* START *

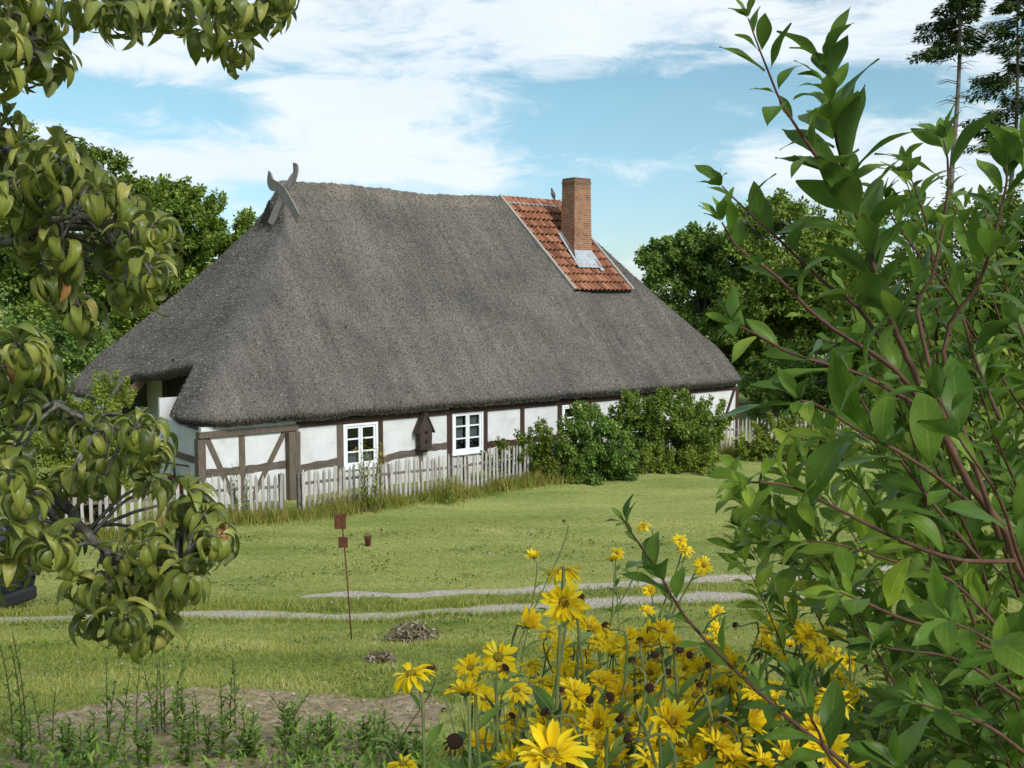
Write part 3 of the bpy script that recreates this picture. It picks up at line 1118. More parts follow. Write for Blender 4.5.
# ------------------------------------------------------------------ fences
def fence(label, p0, p1, pitch, hgt, gap=(), seed=0):
    """weathered picket fence from p0 to p1 (ground follows the terrain)"""
    rnd = random.Random(seed)
    m1 = surf('picket_grey', [(.25, (.24, .22, .20)), (.55, (.42, .395, .37)), (.8, (.58, .55, .52))], 6, .9, .4, stretch=(4, 4, .6), tint=.35)
    m2 = surf('fence_rail', [(.25, (.10, .085, .075)), (.6, (.19, .165, .15)), (.8, (.28, .25, .23))], 6, .9, .4, tint=.2)
    p0, p1 = Vector(p0), Vector(p1)
    d = (p1 - p0); L = d.length; d.normalize()
    ang = math.atan2(d.y, d.x)
    r = empty('picket_fence', (p0.x, p0.y, gzf(p0.x, p0.y)), label, 'fence', 'picket fence sections in front of the cottage', rz=ang)
    z0 = gzf(p0.x, p0.y)
    zz = lambda x: gzf(p0.x + d.x * x, p0.y + d.y * x) - z0
    n = max(2, int(L / pitch))
    xs = [L * (i + .5) / n for i in range(n)]
    for i, x in enumerate(xs):
        k = MB()
        h = hgt * 1.07 + rnd.uniform(-.07, .06)
        w = rnd.uniform(.03, .042)
        ln = rnd.uniform(-.03, .03)
        b = zz(x) + rnd.uniform(.03, .07)
        M = Matrix.Translation((x, 0, b)) @ Matrix.Rotation(ln, 4, 'Y') @ Matrix.Rotation(rnd.uniform(-.04, .04), 4, 'X')
        vs = []
        for y in (-.035, -.012):
            vs += [(-w, y, 0), (w, y, 0), (w * .95, y, h - .1), (0, y, h), (-w * .95, y, h - .1)]
        vs = [M @ Vector(v) for v in vs]
        k.add(vs, [(0, 1, 2, 3, 4), (9, 8, 7, 6, 5), (0, 5, 6, 1), (1, 6, 7, 2), (2, 7, 8, 3), (3, 8, 9, 4), (4, 9, 5, 0)], rnd.random())
        k.build('picket', m1, r)
    for hz in (.28, .76):
        k = MB()
        q = [(L * i / 6, .01, zz(L * i / 6) + hz * hgt + .015 * math.sin(i * 2 + hz * 9)) for i in range(7)]
        for a, b in zip(q[:-1], q[1:]): k.beam(a, Vector(b) + (Vector(b) - Vector(a)) * .005, .045, .07)
        k.build('rail', m2, r)
    np_ = max(2, int(L / 2.2) + 1)
    for i in range(np_):
        x = L * i / (np_ - 1) if np_ > 1 else 0
        k = MB()
        k.box((x - .055, .045, zz(x) - .2), (x + .055, .15, zz(x) + hgt * rnd.uniform(.92, 1.06)), jit=.01)
        k.build('post', m2, r, .008)
    return r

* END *

Do this: The data should be printed again unchanged; leave its pictures out.

Exercise answer:
Write part 3 of the bpy script that recreates this picture. It picks up at line 1118. More parts follow. Write for Blender 4.5.
# ------------------------------------------------------------------ fences
def fence(label, p0, p1, pitch, hgt, gap=(), seed=0):
    """weathered picket fence from p0 to p1 (ground follows the terrain)"""
    rnd = random.Random(seed)
    m1 = surf('picket_grey', [(.25, (.24, .22, .20)), (.55, (.42, .395, .37)), (.8, (.58, .55, .52))], 6, .9, .4, stretch=(4, 4, .6), tint=.35)
    m2 = surf('fence_rail', [(.25, (.10, .085, .075)), (.6, (.19, .165, .15)), (.8, (.28, .25, .23))], 6, .9, .4, tint=.2)
    p0, p1 = Vector(p0), Vector(p1)
    d = (p1 - p0); L = d.length; d.normalize()
    ang = math.atan2(d.y, d.x)
    r = empty('picket_fence', (p0.x, p0.y, gzf(p0.x, p0.y)), label, 'fence', 'picket fence sections in front of the cottage', rz=ang)
    z0 = gzf(p0.x, p0.y)
    zz = lambda x: gzf(p0.x + d.x * x, p0.y + d.y * x) - z0
    n = max(2, int(L / pitch))
    xs = [L * (i + .5) / n for i in range(n)]
    for i, x in enumerate(xs):
        k = MB()
        h = hgt * 1.07 + rnd.uniform(-.07, .06)
        w = rnd.uniform(.03, .042)
        ln = rnd.uniform(-.03, .03)
        b = zz(x) + rnd.uniform(.03, .07)
        M = Matrix.Translation((x, 0, b)) @ Matrix.Rotation(ln, 4, 'Y') @ Matrix.Rotation(rnd.uniform(-.04, .04), 4, 'X')
        vs = []
        for y in (-.035, -.012):
            vs += [(-w, y, 0), (w, y, 0), (w * .95, y, h - .1), (0, y, h), (-w * .95, y, h - .1)]
        vs = [M @ Vector(v) for v in vs]
        k.add(vs, [(0, 1, 2, 3, 4), (9, 8, 7, 6, 5), (0, 5, 6, 1), (1, 6, 7, 2), (2, 7, 8, 3), (3, 8, 9, 4), (4, 9, 5, 0)], rnd.random())
        k.build('picket', m1, r)
    for hz in (.28, .76):
        k = MB()
        q = [(L * i / 6, .01, zz(L * i / 6) + hz * hgt + .015 * math.sin(i * 2 + hz * 9)) for i in range(7)]
        for a, b in zip(q[:-1], q[1:]): k.beam(a, Vector(b) + (Vector(b) - Vector(a)) * .005, .045, .07)
        k.build('rail', m2, r)
    np_ = max(2, int(L / 2.2) + 1)
    for i in range(np_):
        x = L * i / (np_ - 1) if np_ > 1 else 0
        k = MB()
        k.box((x - .055, .045, zz(x) - .2), (x + .055, .15, zz(x) + hgt * rnd.uniform(.92, 1.06)), jit=.01)
        k.build('post', m2, r, .008)
    return r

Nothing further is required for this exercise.